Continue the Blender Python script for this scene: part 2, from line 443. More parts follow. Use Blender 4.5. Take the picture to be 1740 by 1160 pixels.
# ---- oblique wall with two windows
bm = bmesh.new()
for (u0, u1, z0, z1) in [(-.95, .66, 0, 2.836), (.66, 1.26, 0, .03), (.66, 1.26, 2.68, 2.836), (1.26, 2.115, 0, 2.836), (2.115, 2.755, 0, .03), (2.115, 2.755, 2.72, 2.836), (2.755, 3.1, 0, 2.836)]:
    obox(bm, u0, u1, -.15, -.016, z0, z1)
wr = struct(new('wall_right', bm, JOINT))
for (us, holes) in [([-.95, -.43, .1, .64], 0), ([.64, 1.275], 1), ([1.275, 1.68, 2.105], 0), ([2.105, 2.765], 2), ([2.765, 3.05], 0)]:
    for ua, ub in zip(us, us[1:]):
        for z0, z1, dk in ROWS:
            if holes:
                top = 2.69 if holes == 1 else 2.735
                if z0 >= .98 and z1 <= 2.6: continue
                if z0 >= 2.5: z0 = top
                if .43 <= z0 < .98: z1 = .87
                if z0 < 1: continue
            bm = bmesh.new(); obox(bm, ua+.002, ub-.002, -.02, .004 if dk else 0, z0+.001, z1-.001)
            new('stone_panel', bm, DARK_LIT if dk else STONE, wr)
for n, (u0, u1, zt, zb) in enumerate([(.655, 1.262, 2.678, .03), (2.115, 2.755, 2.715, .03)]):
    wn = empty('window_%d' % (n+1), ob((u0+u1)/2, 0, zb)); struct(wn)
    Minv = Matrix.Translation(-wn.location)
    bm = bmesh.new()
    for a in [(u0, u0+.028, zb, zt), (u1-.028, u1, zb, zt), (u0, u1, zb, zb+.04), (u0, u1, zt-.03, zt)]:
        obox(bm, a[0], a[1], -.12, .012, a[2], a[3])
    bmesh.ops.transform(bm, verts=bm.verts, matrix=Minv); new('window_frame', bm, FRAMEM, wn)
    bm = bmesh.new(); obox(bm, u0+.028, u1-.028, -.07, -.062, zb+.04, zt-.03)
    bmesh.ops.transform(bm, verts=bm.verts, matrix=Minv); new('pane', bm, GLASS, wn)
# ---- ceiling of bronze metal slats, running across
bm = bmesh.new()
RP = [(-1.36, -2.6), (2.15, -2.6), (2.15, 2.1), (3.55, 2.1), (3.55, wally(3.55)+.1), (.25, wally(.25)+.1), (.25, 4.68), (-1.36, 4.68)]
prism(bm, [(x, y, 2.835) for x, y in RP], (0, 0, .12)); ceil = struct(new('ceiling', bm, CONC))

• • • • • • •

▸ **What needs to be done**
Copy the data above in full, character for character.

▸ **Answer**
Continue the Blender Python script for this scene: part 2, from line 443. More parts follow. Use Blender 4.5. Take the picture to be 1740 by 1160 pixels.
# ---- oblique wall with two windows
bm = bmesh.new()
for (u0, u1, z0, z1) in [(-.95, .66, 0, 2.836), (.66, 1.26, 0, .03), (.66, 1.26, 2.68, 2.836), (1.26, 2.115, 0, 2.836), (2.115, 2.755, 0, .03), (2.115, 2.755, 2.72, 2.836), (2.755, 3.1, 0, 2.836)]:
    obox(bm, u0, u1, -.15, -.016, z0, z1)
wr = struct(new('wall_right', bm, JOINT))
for (us, holes) in [([-.95, -.43, .1, .64], 0), ([.64, 1.275], 1), ([1.275, 1.68, 2.105], 0), ([2.105, 2.765], 2), ([2.765, 3.05], 0)]:
    for ua, ub in zip(us, us[1:]):
        for z0, z1, dk in ROWS:
            if holes:
                top = 2.69 if holes == 1 else 2.735
                if z0 >= .98 and z1 <= 2.6: continue
                if z0 >= 2.5: z0 = top
                if .43 <= z0 < .98: z1 = .87
                if z0 < 1: continue
            bm = bmesh.new(); obox(bm, ua+.002, ub-.002, -.02, .004 if dk else 0, z0+.001, z1-.001)
            new('stone_panel', bm, DARK_LIT if dk else STONE, wr)
for n, (u0, u1, zt, zb) in enumerate([(.655, 1.262, 2.678, .03), (2.115, 2.755, 2.715, .03)]):
    wn = empty('window_%d' % (n+1), ob((u0+u1)/2, 0, zb)); struct(wn)
    Minv = Matrix.Translation(-wn.location)
    bm = bmesh.new()
    for a in [(u0, u0+.028, zb, zt), (u1-.028, u1, zb, zt), (u0, u1, zb, zb+.04), (u0, u1, zt-.03, zt)]:
        obox(bm, a[0], a[1], -.12, .012, a[2], a[3])
    bmesh.ops.transform(bm, verts=bm.verts, matrix=Minv); new('window_frame', bm, FRAMEM, wn)
    bm = bmesh.new(); obox(bm, u0+.028, u1-.028, -.07, -.062, zb+.04, zt-.03)
    bmesh.ops.transform(bm, verts=bm.verts, matrix=Minv); new('pane', bm, GLASS, wn)
# ---- ceiling of bronze metal slats, running across
bm = bmesh.new()
RP = [(-1.36, -2.6), (2.15, -2.6), (2.15, 2.1), (3.55, 2.1), (3.55, wally(3.55)+.1), (.25, wally(.25)+.1), (.25, 4.68), (-1.36, 4.68)]
prism(bm, [(x, y, 2.835) for x, y in RP], (0, 0, .12)); ceil = struct(new('ceiling', bm, CONC))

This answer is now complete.